## begin
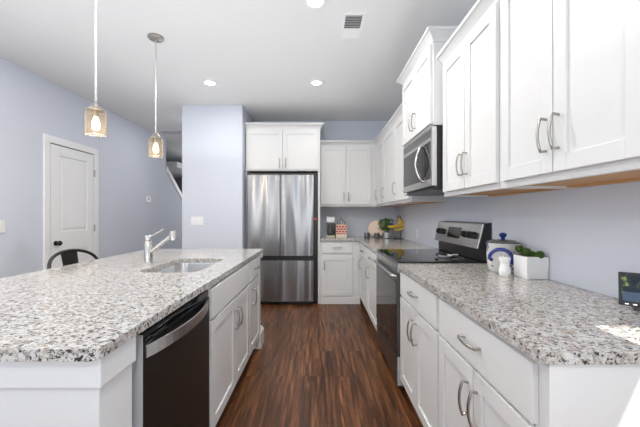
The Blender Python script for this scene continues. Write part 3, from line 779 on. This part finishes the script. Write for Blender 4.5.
mt = Matrix.Translation((0, 0, 0.012)) @ Matrix.Rotation(math.radians(-12), 4, 'X')
MB().box(-0.082, 0.082, -0.006, 0.006, 0.0, 0.118).xform(mt).build('screen_housing', M['black'], t, bevel=0.004, segs=3)
MB().box(-0.074, 0.074, -0.0072, -0.0062, 0.014, 0.110).xform(mt).build('screen', M['screen'], t)
MB().box(-0.072, -0.020, -0.0080, -0.0072, 0.016, 0.048).xform(mt).build('picture_tile', M['screenblue'], t)
b = MB()
for x in (-0.066, -0.045, -0.026, -0.008, 0.012, 0.03): b.box(x, x+0.010, -0.0074, -0.0061, 0.004, 0.008)
b.box(-0.004, 0.02, -0.0082, -0.0072, 0.096, 0.099)
b.xform(mt).build('screen_icons', M['text'], t)
MB().hexa([(-0.045, -0.012, 0), (0.045, -0.012, 0), (0.045, 0.06, 0), (-0.045, 0.06, 0), (-0.035, 0.0, 0.020), (0.035, 0.0, 0.020), (0.035, 0.035, 0.07), (-0.035, 0.035, 0.07)]).build('stand', M['black'], t, bevel=0.002)
# spoon rest on the cooktop
t = thing('spoon_rest', 'black and white patterned spoon rest on the glass cooktop', 'spoon rest', (0.955, 2.42, 0.9256), math.radians(20))
MB().lathe([(0.030, 0), (0.046, 0.006), (0.056, 0.020), (0.053, 0.020), (0.043, 0.010), (0.01, 0.006)], 28).xform(Matrix.Diagonal((1.0, 1.2, 1, 1))).build('dish', M['white'], t, smooth=True)
MB().lathe([(0.040, 0.010), (0.046, 0.020), (0.040, 0.026), (0.01, 0.024)], 24, (-0.012, 0.015)).build('black_motif', M['black'], t, smooth=True)
MB().tube([(0.045, 0, 0.012), (0.10, 0, 0.016), (0.13, 0, 0.014)], [0.012, 0.009, 0.013], 12, sy=0.5).build('rest_handle', M['white'], t, smooth=True)

# ------------------------------------------------------------------ FAR COUNTER THINGS
t = thing('coffee_maker', 'grey and white slim coffee maker on the back counter by the refrigerator', 'coffee maker', (0.165, 4.74, CZ))
MB().box(-0.062, 0.062, -0.08, 0.08, 0, 0.03).build('base', M['cream'], t, bevel=0.006)
MB().box(-0.058, 0.058, 0.02, 0.08, 0.03, 0.23).build('column', M['grey'], t, bevel=0.006)
MB().box(-0.062, 0.062, -0.07, 0.08, 0.225, 0.30).build('brew_head', M['white'], t, bevel=0.010)
MB().lathe([(0.038, 0.031), (0.048, 0.05), (0.048, 0.15), (0.035, 0.20)], 28, (0, -0.03)).build('carafe', M['glassjar'], t, smooth=True)
MB().box(-0.058, 0.058, -0.05, 0.07, 0.301, 0.318).build('lid', M['grey'], t, bevel=0.005)
t = thing('patterned_box', 'red and cream patterned box with a wire handle beside the coffee maker', 'box', (0.325, 4.73, CZ))
MB().box(-0.082, 0.082, -0.05, 0.05, 0, 0.195).build('box_body', M['cream'], t, bevel=0.003)
MB().box(-0.078, 0.078, -0.053, -0.0505, 0.05, 0.19).build('patterned_front', M['pattern'], t, bevel=0.001)
MB().box(-0.096, -0.083, -0.05, 0.05, 0, 0.20).build('black_side', M['black'], t, bevel=0.002)
MB().tube([(-0.06, 0, 0.195), (-0.055, 0, 0.23), (-0.02, 0, 0.26), (0, 0, 0.29), (0.02, 0, 0.26), (0.055, 0, 0.23), (0.06, 0, 0.195)], 0.006, 10).build('handle', M['darkmetal'], t, smooth=True)
MB().lathe([(0.024, 0.1955), (0.026, 0.22), (0.018, 0.245)], 16).build('top_knob', M['nickel'], t, smooth=True)
for x, y, s, lb in ((0.70, 4.64, 1.0, 'dark glass jar with silver lid, left of the cutting board'), (0.835, 4.58, 1.0, 'dark glass jar with silver lid, in front of the round cutting board')):
    t = thing('jar', lb, 'jar', (x, y, CZ), 0, 'lidded jars in the far corner')
    MB().lathe([(0.036*s, 0), (0.042*s, 0.006), (0.042*s, 0.06*s), (0.034*s, 0.07*s)], 24).build('jar_body', M['glassjar'], t, smooth=True)
    MB().lathe([(0.037*s, 0.0705*s), (0.037*s, 0.085*s), (0.010*s, 0.090*s)], 24).build('lid', M['silver'], t, smooth=True)
t = thing('cutting_board', 'round pale wooden cutting board leaning in the far corner', 'cutting board', (0.86, 4.74, CZ+0.004), math.radians(-18))
mt = Matrix.Translation((0, 0, 0.003)) @ Matrix.Rotation(math.radians(-14), 4, 'X')
b = MB(); pts = [(0.135*math.cos(a)*(1 if math.cos(a) < 0 else .92), 0.125+0.125*math.sin(a)) for a in [2*PI*i/40 for i in range(40)]]
b.prism(pts, -0.010, 0.006).xform(mt).build('board', M['board'], t, bevel=0.002)
pe = [(p[0]*1.05, 0.125+(p[1]-0.125)*1.04) for p in pts]
MB().prism(pe, 0.0065, 0.014).xform(mt).build('bark_edge', M['boardedge'], t)
MB().lathe([(0.012, 0), (0.012, 0.003)], 16).xform(mt @ Matrix.Translation((0.045, -0.0105, 0.225)) @ Matrix.Rotation(PI/2, 4, 'X')).build('hole_shade_disc', M['shadowgap'], t)  # dark disc painting the shade inside the hanging hole
t = thing('potted_plant', 'leafy green herb plant in a small silver pot by the bananas', 'plant', (0.975, 4.56, CZ))
MB().lathe([(0.050, 0), (0.062, 0.01), (0.066, 0.085), (0.060, 0.085), (0.055, 0.075)], 28).build('pot', M['silver'], t, smooth=True)
b = MB(); rnd = random.Random(2)
for i in range(240):
    a = rnd.uniform(0, 2*PI); rr = 0.115*rnd.random()**0.6; h = 0.11+0.15*rnd.random()
    c = Vector((rr*math.cos(a)-0.01, rr*math.sin(a)*0.8, h + 0.03*(1-rr/0.1)))
    if c.y > 0.3: continue
    L_ = rnd.uniform(0.018, 0.03)
    mtx = Matrix.Translation(c) @ Matrix.Rotation(a, 4, 'Z') @ Matrix.Rotation(rnd.uniform(-1.0, 0.7), 4, 'Y') @ Matrix.Rotation(rnd.uniform(-.6, .6), 4, 'X')
    q = [b.bm.verts.new(mtx @ Vector(p)) for p in ((-L_, 0, 0), (-L_*0.2, -L_*0.6, 0.003), (L_, 0, -0.004), (-L_*0.2, L_*0.6, 0.003), (0, 0, 0.006))]
    for f in ((0, 1, 4), (1, 2, 4), (2, 3, 4), (3, 0, 4)): b.bm.faces.new([q[k] for k in f])
b.build('leaves', M['green'], t)
b = MB()
for i in range(9):
    a = 2*PI*i/9; b.tube([(0.02*math.cos(a), 0.02*math.sin(a), 0.075), (0.05*math.cos(a), 0.05*math.sin(a), 0.16)], 0.0025, 6)
b.build('stems', M['green'], t)
t = thing('banana_stand', 'dark metal banana stand in the corner behind the range', 'banana stand', (1.11, 4.45, CZ))
MB().lathe([(0.070, 0), (0.070, 0.008), (0.01, 0.014)], 28).build('base', M['darkmetal'], t, smooth=True)
MB().tube([(0.04, 0.03, 0.01), (0.055, 0.04, 0.12), (0.055, 0.04, 0.25), (0.04, 0.03, 0.315), (0.005, 0.0, 0.325), (-0.005, 0, 0.305)], 0.005, 10).build('hook_arm', M['darkmetal'], t, smooth=True)
for k, (dx, dy, sp, lb) in enumerate(((-0.0, -0.03, 1.0, 'nearest banana of the bunch on the stand, sweeping left'), (0.012, 0.002, 0.85, 'banana in the middle of the bunch on the stand'), (0.02, 0.034, 0.5, 'steepest banana at the right back of the bunch'))):
    t = thing('banana', lb, 'banana', (1.105, 4.45, CZ+0.31), 0, 'bananas on the stand')
    pts = []; rad = []
    for i in range(13):
        a = i/12
        x = dx*1.0 - 0.15*sp*(a**2.0) + (0.045+0.10*(1-sp))*math.sin(PI*a); z = -0.02 - 0.115*math.sin(PI*a*0.55)*(1+0.9*(1-sp))
        pts.append((x, dy*(0.4+a), z)); rad.append(0.005 + 0.0128*math.sin(PI*min(1, max(0.02, a*0.94+0.03)))**0.45)
    MB().tube(pts, rad, 12).build('peel', M['banana'], t, smooth=True)
    MB().tube([(0, 0, 0.0), (dx*0.5, dy*0.2, -0.01), pts[0]], [0.008, 0.006, 0.006], 8).build('stem', M['stem'], t, smooth=True)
## end
Given exercise => Restate each line from the start of the listing through the line bearing "sy=0.5).build('rest_handle', M['white'], t, smooth=True)" word for word. Drop the pictures.

Response to the task =>
The Blender Python script for this scene continues. Write part 3, from line 779 on. This part finishes the script. Write for Blender 4.5.
mt = Matrix.Translation((0, 0, 0.012)) @ Matrix.Rotation(math.radians(-12), 4, 'X')
MB().box(-0.082, 0.082, -0.006, 0.006, 0.0, 0.118).xform(mt).build('screen_housing', M['black'], t, bevel=0.004, segs=3)
MB().box(-0.074, 0.074, -0.0072, -0.0062, 0.014, 0.110).xform(mt).build('screen', M['screen'], t)
MB().box(-0.072, -0.020, -0.0080, -0.0072, 0.016, 0.048).xform(mt).build('picture_tile', M['screenblue'], t)
b = MB()
for x in (-0.066, -0.045, -0.026, -0.008, 0.012, 0.03): b.box(x, x+0.010, -0.0074, -0.0061, 0.004, 0.008)
b.box(-0.004, 0.02, -0.0082, -0.0072, 0.096, 0.099)
b.xform(mt).build('screen_icons', M['text'], t)
MB().hexa([(-0.045, -0.012, 0), (0.045, -0.012, 0), (0.045, 0.06, 0), (-0.045, 0.06, 0), (-0.035, 0.0, 0.020), (0.035, 0.0, 0.020), (0.035, 0.035, 0.07), (-0.035, 0.035, 0.07)]).build('stand', M['black'], t, bevel=0.002)
# spoon rest on the cooktop
t = thing('spoon_rest', 'black and white patterned spoon rest on the glass cooktop', 'spoon rest', (0.955, 2.42, 0.9256), math.radians(20))
MB().lathe([(0.030, 0), (0.046, 0.006), (0.056, 0.020), (0.053, 0.020), (0.043, 0.010), (0.01, 0.006)], 28).xform(Matrix.Diagonal((1.0, 1.2, 1, 1))).build('dish', M['white'], t, smooth=True)
MB().lathe([(0.040, 0.010), (0.046, 0.020), (0.040, 0.026), (0.01, 0.024)], 24, (-0.012, 0.015)).build('black_motif', M['black'], t, smooth=True)
MB().tube([(0.045, 0, 0.012), (0.10, 0, 0.016), (0.13, 0, 0.014)], [0.012, 0.009, 0.013], 12, sy=0.5).build('rest_handle', M['white'], t, smooth=True)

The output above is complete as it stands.